Aim -
Collect every line that includes the string "script".

Supplied material -
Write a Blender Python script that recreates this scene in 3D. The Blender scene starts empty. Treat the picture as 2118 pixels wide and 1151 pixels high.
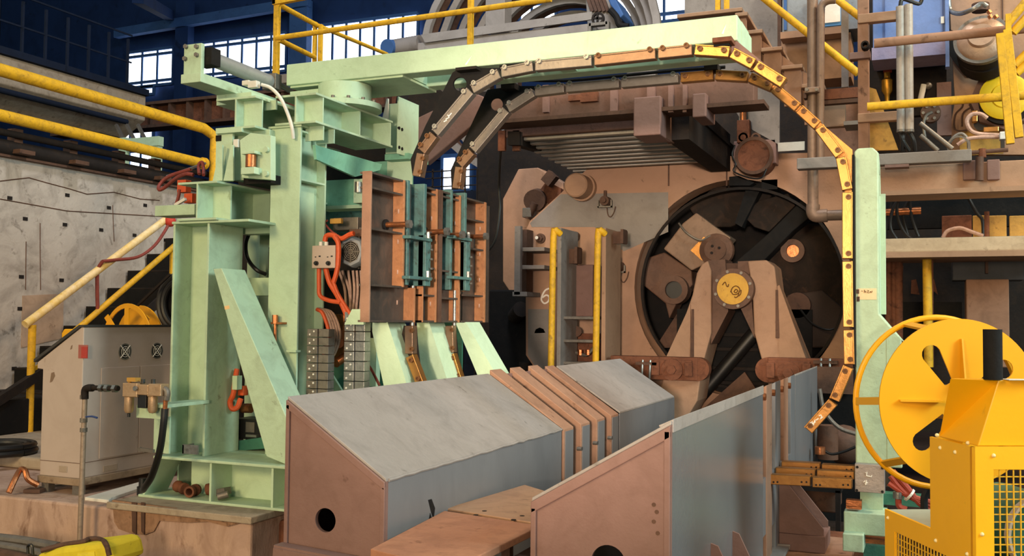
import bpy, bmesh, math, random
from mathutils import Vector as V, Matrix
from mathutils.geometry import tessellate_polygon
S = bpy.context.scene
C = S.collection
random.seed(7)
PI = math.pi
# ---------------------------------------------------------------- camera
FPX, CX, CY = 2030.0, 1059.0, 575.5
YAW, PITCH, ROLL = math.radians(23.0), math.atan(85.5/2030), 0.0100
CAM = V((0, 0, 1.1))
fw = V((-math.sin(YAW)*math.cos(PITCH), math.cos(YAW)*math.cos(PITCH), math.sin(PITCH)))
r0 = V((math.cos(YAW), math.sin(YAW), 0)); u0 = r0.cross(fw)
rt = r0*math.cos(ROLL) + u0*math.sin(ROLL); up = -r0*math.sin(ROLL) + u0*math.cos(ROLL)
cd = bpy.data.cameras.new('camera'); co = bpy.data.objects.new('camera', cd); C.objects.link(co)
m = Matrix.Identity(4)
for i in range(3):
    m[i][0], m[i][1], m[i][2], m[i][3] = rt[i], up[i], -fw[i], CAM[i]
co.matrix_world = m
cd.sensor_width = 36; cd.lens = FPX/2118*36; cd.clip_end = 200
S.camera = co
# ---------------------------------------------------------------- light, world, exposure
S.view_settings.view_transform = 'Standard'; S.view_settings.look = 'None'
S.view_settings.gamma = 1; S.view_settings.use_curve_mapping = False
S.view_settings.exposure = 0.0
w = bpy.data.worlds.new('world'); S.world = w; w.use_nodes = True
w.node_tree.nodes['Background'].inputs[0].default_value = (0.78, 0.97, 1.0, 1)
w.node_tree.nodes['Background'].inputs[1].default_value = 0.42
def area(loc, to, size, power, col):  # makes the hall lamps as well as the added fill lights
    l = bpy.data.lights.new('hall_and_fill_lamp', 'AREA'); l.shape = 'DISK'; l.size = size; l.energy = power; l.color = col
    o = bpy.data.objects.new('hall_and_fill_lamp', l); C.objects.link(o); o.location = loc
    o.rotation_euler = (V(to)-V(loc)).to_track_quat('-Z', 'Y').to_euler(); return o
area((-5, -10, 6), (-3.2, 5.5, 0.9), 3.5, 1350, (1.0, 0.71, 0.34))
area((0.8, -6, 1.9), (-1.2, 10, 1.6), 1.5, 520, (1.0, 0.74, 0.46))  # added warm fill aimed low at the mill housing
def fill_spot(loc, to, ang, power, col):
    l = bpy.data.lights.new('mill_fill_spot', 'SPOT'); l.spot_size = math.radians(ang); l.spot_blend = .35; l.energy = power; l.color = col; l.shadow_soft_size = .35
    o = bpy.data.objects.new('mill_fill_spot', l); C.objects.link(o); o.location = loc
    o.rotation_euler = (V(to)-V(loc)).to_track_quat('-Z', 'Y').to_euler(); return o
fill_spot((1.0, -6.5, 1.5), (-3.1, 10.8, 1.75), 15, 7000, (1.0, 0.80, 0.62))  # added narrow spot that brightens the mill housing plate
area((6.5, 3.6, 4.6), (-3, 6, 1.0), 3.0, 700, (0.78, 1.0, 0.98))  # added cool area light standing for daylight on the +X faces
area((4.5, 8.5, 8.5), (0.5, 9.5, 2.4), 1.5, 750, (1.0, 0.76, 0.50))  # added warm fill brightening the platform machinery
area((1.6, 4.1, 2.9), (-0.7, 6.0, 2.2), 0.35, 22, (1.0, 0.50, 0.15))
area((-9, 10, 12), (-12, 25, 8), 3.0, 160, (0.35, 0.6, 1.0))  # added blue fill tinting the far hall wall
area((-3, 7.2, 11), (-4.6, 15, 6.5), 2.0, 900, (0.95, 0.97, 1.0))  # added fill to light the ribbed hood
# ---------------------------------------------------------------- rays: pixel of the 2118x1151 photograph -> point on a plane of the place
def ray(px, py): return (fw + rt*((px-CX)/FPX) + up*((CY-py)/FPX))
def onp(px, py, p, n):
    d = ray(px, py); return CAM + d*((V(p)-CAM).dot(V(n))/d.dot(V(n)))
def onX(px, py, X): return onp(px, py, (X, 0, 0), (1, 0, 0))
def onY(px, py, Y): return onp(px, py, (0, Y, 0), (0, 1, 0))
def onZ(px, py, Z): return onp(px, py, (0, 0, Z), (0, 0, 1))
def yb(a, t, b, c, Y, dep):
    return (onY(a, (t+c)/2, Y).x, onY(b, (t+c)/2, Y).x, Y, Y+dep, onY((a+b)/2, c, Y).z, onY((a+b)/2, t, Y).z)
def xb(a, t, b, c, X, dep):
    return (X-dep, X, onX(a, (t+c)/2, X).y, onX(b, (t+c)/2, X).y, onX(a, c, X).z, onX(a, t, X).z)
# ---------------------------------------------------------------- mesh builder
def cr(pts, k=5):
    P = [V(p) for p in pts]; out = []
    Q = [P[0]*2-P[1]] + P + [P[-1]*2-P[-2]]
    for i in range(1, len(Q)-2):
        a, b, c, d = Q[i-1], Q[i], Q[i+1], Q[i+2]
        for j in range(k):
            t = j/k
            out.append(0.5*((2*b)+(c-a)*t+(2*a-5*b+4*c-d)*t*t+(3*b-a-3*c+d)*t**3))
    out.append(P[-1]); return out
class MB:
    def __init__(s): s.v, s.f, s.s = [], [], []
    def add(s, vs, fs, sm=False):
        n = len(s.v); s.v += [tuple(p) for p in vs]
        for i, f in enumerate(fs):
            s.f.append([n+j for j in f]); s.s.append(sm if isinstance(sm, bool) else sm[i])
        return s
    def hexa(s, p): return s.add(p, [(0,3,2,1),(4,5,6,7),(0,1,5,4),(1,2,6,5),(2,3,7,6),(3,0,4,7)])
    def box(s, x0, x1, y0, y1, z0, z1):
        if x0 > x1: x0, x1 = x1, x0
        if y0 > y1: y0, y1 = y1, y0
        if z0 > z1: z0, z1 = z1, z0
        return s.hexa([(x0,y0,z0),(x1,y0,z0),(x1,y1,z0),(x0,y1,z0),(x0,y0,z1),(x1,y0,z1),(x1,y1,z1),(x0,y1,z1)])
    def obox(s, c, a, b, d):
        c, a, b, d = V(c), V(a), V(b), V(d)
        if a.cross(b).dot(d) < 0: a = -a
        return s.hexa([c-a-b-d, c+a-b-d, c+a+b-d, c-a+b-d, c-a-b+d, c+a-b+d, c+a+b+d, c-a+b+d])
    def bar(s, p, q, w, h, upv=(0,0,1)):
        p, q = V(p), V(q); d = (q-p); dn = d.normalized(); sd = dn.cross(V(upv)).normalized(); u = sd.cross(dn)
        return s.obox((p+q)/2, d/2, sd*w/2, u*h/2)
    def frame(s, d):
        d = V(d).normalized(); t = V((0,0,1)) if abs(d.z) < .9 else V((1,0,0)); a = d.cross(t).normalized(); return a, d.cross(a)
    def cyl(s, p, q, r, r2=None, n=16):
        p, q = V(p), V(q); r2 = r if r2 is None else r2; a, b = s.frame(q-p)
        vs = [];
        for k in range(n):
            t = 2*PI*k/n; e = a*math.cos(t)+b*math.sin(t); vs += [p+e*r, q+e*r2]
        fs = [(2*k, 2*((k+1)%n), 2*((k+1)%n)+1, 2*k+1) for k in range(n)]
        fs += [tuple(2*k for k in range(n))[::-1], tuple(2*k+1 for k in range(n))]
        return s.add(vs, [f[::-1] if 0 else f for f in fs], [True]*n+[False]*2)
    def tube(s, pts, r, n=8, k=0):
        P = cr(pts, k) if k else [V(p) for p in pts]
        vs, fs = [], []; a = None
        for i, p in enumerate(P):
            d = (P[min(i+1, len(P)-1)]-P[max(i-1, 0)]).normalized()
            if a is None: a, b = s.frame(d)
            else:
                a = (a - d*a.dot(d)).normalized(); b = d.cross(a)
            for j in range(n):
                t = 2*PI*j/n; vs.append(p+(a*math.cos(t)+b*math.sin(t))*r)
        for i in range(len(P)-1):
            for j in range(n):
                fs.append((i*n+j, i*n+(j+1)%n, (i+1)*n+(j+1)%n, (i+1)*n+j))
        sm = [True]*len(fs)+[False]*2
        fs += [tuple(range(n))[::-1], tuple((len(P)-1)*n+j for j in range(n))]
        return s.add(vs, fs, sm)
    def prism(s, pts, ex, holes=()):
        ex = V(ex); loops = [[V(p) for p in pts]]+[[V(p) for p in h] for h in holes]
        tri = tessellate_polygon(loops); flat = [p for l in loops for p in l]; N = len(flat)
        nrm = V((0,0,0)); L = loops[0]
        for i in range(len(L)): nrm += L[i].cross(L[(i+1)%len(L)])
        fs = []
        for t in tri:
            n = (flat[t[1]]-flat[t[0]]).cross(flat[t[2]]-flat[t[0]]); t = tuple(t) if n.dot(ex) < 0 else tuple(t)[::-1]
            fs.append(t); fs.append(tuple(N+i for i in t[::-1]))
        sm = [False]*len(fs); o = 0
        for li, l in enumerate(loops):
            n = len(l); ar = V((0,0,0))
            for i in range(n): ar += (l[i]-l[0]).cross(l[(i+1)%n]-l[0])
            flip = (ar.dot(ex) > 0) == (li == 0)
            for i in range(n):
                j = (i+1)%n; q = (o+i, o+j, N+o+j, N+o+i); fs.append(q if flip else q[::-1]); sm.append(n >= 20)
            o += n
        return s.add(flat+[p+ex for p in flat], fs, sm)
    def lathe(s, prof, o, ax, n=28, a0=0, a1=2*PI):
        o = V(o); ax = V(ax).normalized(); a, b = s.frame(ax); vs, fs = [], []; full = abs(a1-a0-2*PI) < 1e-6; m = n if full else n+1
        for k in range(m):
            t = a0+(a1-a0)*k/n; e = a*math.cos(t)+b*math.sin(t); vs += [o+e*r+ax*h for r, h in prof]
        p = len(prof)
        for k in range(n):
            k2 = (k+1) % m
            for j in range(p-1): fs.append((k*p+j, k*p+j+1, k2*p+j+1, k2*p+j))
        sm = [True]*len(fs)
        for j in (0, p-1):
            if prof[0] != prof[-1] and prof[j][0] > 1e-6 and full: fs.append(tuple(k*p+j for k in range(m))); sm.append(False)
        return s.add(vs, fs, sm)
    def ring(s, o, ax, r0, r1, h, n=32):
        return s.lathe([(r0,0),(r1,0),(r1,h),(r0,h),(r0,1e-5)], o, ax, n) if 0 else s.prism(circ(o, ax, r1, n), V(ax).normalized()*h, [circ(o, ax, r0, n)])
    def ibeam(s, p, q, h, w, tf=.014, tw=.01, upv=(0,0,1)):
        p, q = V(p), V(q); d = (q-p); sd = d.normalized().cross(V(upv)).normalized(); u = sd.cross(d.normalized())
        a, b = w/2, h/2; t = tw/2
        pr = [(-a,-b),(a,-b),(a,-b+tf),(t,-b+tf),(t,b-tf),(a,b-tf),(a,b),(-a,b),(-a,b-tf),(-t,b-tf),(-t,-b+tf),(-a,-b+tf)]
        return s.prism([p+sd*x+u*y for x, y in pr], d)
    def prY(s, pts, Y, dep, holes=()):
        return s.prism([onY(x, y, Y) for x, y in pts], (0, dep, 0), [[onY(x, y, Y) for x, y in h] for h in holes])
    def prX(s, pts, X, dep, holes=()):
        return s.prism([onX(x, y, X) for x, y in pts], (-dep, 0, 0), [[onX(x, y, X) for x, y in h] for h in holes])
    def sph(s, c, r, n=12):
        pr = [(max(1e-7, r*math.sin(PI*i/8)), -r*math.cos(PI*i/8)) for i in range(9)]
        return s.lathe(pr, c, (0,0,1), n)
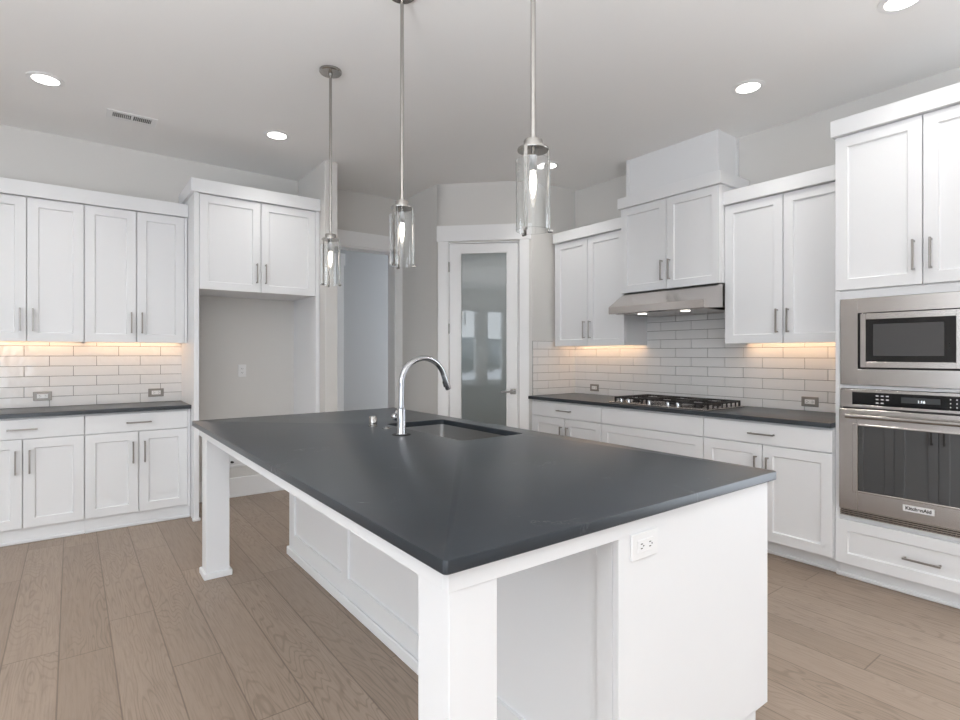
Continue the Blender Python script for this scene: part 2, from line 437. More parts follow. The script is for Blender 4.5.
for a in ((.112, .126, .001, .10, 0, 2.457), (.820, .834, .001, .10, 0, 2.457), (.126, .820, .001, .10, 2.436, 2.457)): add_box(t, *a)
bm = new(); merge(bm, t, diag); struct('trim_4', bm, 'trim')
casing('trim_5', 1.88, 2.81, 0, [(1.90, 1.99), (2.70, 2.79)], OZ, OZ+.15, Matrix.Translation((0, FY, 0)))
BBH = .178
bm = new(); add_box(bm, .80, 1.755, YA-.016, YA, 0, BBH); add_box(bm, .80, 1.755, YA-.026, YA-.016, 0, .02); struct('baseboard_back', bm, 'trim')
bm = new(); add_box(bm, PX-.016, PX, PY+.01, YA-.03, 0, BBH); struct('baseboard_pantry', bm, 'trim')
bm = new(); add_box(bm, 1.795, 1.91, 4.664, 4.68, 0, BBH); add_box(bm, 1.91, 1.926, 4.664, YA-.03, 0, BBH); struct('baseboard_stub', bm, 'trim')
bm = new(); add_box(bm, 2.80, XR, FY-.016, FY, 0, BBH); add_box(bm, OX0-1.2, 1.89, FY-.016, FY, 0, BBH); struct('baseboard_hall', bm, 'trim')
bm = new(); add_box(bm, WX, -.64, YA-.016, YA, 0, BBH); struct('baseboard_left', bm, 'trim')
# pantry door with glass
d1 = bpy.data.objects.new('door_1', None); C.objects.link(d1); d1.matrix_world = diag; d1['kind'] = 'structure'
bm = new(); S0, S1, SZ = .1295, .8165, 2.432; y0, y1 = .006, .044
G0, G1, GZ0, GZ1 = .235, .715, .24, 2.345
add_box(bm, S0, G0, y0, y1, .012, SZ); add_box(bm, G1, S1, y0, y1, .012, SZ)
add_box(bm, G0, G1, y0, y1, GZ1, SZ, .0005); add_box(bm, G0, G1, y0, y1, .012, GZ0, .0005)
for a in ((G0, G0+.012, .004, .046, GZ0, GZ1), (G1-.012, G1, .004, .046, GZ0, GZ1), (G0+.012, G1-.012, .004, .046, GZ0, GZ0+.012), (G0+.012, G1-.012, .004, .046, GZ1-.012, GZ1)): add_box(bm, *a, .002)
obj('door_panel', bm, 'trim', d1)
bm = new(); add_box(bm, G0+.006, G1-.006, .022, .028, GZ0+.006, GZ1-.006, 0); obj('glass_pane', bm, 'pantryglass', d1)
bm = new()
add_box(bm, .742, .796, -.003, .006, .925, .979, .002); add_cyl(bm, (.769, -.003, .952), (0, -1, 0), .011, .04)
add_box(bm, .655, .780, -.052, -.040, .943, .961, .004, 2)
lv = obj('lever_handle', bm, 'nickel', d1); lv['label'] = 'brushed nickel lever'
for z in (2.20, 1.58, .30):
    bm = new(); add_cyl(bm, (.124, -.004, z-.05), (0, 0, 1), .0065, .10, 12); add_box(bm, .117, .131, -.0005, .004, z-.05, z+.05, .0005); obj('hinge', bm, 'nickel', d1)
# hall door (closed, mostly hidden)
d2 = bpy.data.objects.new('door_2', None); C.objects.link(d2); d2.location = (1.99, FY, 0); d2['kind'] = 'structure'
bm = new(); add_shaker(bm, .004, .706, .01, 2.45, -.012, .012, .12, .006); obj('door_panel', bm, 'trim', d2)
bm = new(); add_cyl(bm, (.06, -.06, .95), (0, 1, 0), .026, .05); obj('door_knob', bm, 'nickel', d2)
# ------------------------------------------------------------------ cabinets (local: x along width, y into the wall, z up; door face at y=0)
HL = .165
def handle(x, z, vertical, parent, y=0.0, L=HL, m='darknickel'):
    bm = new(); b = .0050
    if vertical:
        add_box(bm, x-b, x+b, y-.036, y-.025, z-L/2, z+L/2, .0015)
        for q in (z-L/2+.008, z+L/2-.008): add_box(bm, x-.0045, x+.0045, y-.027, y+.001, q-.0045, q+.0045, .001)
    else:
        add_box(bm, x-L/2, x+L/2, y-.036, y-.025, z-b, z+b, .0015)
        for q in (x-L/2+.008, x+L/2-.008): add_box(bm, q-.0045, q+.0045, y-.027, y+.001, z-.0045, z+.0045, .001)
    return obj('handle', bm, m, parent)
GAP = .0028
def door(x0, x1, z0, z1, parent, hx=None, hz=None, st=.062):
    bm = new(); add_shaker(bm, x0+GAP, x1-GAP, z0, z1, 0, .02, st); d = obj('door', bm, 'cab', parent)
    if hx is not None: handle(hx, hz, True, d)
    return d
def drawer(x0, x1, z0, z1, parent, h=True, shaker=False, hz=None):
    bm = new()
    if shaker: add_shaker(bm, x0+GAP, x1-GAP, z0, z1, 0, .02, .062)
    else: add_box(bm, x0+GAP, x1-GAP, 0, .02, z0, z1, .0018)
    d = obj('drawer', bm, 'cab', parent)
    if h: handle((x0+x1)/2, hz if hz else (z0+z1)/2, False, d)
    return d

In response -
Write a Blender Python script that recreates this scene in 3D. The Blender scene starts empty. Treat the picture as 2118 pixels wide and 1151 pixels high.
Continue the Blender Python script for this scene: part 2, from line 437. More parts follow. The script is for Blender 4.5.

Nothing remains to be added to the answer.